L'uso del telefonino dovrebbe rassicurare i genitori che potrebbero controllare meglio il rientro a casa dei propri figli durante le notti d'estate o semplicemente accertarsi che stiano bene. Potrebbero: il condizionale è d'obbligo, almeno stando ai risultati di un sondaggio condotto dalla Leone Master School, scuola di formazione, su un campione di 2mila genitori. Il 41% delle mamme e dei papà intervistati, infatti, spiega che i propri figli non rispondono mai al telefono, hanno oscurato l'ultimo accesso su WhatsApp e la suoneria sempre silenziata.
Fra vita notturna e viaggi all'estero, il rapporto diventa più complicato. Lo svela un sondaggio condotto su 2mila genitori. Ecco i consigli di uno psicologo per attenuare le ansie
«È mezz’ora che lo chiamo, possibile non che senta mai il telefono? Eppure ha sempre il cellulare fra le mani!». «Non è che gli è accaduto qualcosa?». Sono alcuni degli inevitabili interrogativi che attanagliano i genitori di questi tempi. «Molti ragazzi -spiega Roberto Ausilio, psicologo della Salute e psicoterapeuta - escogitano dei sistemi per non farsi controllare sui social o telefonicamente, nel tentativo di prendere autonomia e a volte per desiderio di trasgressione. La cosa importante è che il genitore stabilisca a priori, soprattutto in caso di partenza per le vacanze, alcune regole di base: una chiamata al giorno in orario serale, in modo da rendere tranquilli tutti, a patto però che, se questo è l'accordo, le telefonate o i messaggi non siano eccessivi, lasciando lo spazio al figlio per sperimentare la lontananza da casa».

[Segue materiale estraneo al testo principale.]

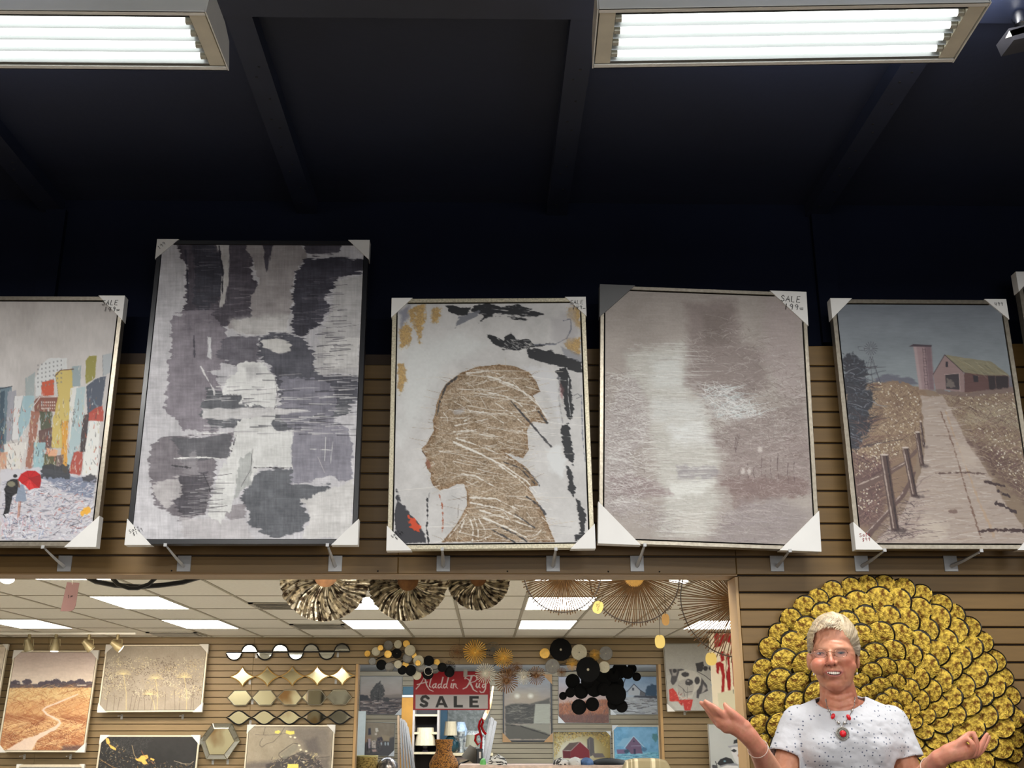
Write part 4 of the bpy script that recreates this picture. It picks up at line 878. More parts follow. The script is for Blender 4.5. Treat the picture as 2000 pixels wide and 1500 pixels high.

Poi ci sono le notti con rientro all'alba, ma anche i viaggi all'estero. Un altro aspetto che rende critico, in questo periodo, il rapporto con i figli. Il 29% dei genitori intervistati dice che la lontananza crea stress e aumenta le preoccupazioni: «Essere un po' in ansia -continua Ausilio- è assolutamente normale. La cosa più utile è spiegare cosa si prova senza però scaricare le proprie frustrazioni. Anzi, occorre che il genitore, nonostante tutto, dimostri la propria fiducia sulle capacità del figlio di cavarsela. L'ansia insomma va gestita, riconosciuta e canalizzata. Un aiuto possibile potrebbe essere che, per un determinato lasso temporale come ad esempio il periodo di un viaggio, i ragazzi rendano visibile i loro accessi alla messaggistica telefonica». E, a proposito di ansia, eccone un'altra: la vita notturna, al di là dell'orario di rientro, preoccupa. Il 21% degli intervistati ha timore delle risse/aggressioni e dell'eccessivo uso di alcool: «Gli orari di rientro devono essere chiari, così come i comportamenti che un genitore si aspetta dal proprio figlio. Sono utili frasi del tipo: "Mi aspetto che rientri massimo alle ore 2 e che se dovessi fare ritardo, per qualsiasi motivo, mi avvisi". Per i comportamenti in gruppo si possono usare espressioni del tipo: "Mi aspetto che, prima di fare qualcosa insieme agli altri, ti chieda: lo farei se fossi da solo?"».
Senza dimenticare lo studio per i ragazzi rimandati. Una croce per il 9% dei genitori intervistati: in questo caso occorre utilizzare domande funzionali a far riflettere il ragazzo sulle conseguenze del suo comportamento. Il rapporto coi figli insomma, conclude Ausilio, «è la conseguenza di milioni di interazioni ripetute. È fuorviante pensare che ci sia un unico comportamento giusto o miracoloso. Occorre, come genitori, impegnarci a migliorare ogni giorno, con una adeguata formazione e dandoci la possibilità anche di sbagliare, creando pian piano un rapporto di fiducia e di rispetto reciproco. Così come è giusto che i ragazzi abbiano i loro spazi e le loro libertà, è altrettanto vero che i ragazzi imparino a gestire i propri spazi, rispettando le preoccupazioni dei propri genitori. Preoccupazioni che però non devono sconfinare in un eccessivo controllo».